An anonymous GOP source has also leaked that New York Governor George Pataki will announce today that he will not seek a 4th term, instead opting for a 2008 White House bid. Pataki, Giuliani, McCain - how many RINOs constitutes a herd, anyway?

Congressman Tom Tancredo is also hinting at running. I have to admit that I am surprised, only because I thought that the Colorado Republican would retire soon, having butted heads with so many members of his own party that he finally would tire of the pragmatic GOP. Most analysts don't believe Tancredo has a chance (especially after the poor remarks he made last week about bombing Mecca), but they - like the GOP leadership - are underestimating Tancredo. Tancredo has one of the most important conservative issues - immigration - cornered. He has made that issue his own ever since he arrived in D.C., and his plans actually look good on paper, unlike President Bush's disastrous plan that amounts to whistling through the graveyard at midnight. Immigration is a topic where Republicans are divided, and the most powerful men in America - like Grover Norquist - are generally wrong on the issue, selling out national security for a possible share of the elusive Hispanic vote. Pat Buchanan effectively used immigration as a resonant issue over a decade prior to 9/11. Could Tancredo do the same?

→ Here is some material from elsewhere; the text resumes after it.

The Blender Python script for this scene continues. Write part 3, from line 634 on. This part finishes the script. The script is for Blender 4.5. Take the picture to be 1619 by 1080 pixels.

Finally, Mitt Romney is doing everything he can to redefine himself as a conservative who can win nationwide. He blatantly broke his campaign pledge backing the so-called "morning after pill" when he vetoed a measure that would have provided that pill on demand in Massachusetts. He offered an explanation in Tuesday's Boston Globe. Well, it was supposed to be an explanation, but there isn't much substance there. I wish Romney would just be who he is. His attempts to redefine himself only increase my distrust in him, which is already present based on the fact that he is an elected official in the communist state of Marxichusetts. The attempts to run to the Right or the middle during elections by these politicians sickens me. (In Tennessee, it's Bob Corker trying to run to the Right that he doesn't understand (according to State Rep. Chris Clem) and Harold Ford, Jr.'s weaving from the middle to the Left and back again, depending on the crowd.) Run as who you are, be proud of it, and let the chips fall where they may. Winning is important, but so is being able to live in your own skin.